As corrected through Wednesday, June 3, 2015


[*1]
 The People of the State of New York, Respondent,
v
Lyxon Chery, Appellant.

Robert S. Dean, Center for Appellate Litigation, New York (Marisa K. Cabrera of counsel), for appellant.

Cyrus R. Vance, Jr., District Attorney, New York (Patricia Curran of counsel), for respondent.

Judgment, Supreme Court, New York County (Daniel P. Conviser, J.), rendered February 19, 2013, convicting defendant, after a jury trial, of robbery in the first degree and two counts of robbery in the second degree, and sentencing him to an aggregate term of five years, unanimously affirmed.

The verdict was based on legally sufficient evidence and was not against the weight of the evidence (see People v Danielson, 9 NY3d 342, 348-349 [2007]). Whether the incident constituted a robbery or a fight presented a credibility issue for the jury, and we perceive no basis for disturbing its resolution of that issue. The victim's testimony established each of the elements of the crimes of which defendant was convicted, including the element of physical injury. The evidence supports the inference that the victim sustained substantial pain as the result of being beaten with a dangerous instrument (see People v Chiddick, 8 NY3d 445, 447 [2007]; People v Guidice, 83 NY2d 630, 636 [1994]).

The court properly permitted the prosecution to impeach defendant with omissions from the spontaneous statement he made to the police at the time of his arrest (see People v Savage, 50 NY2d 673 [1980], cert denied 449 US 1016 [1980]).
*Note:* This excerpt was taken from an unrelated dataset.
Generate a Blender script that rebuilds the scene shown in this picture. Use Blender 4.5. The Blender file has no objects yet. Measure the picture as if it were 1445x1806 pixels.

Under the circumstances, defendant's failure to make the serious accusations against the victim that defendant made at trial, while only informing the officer of relatively trivial alleged misconduct, was an unnatural omission (see People v Foy, 220 AD2d 220 [1st Dept 1995], lv denied 87 NY2d 901 [1995]).

The court properly exercised its discretion in denying defendant's request for a missing witness instruction regarding the arresting officer's partner (see generally People v Gonzalez, 68 NY2d 424, 427 [1986]). The case did not turn on police credibility, and there is no indication that the uncalled officer could have provided material, noncumulative testimony. Concur—Mazzarelli, J.P., Friedman, Manzanet-Daniels, Clark and Kapnick, JJ.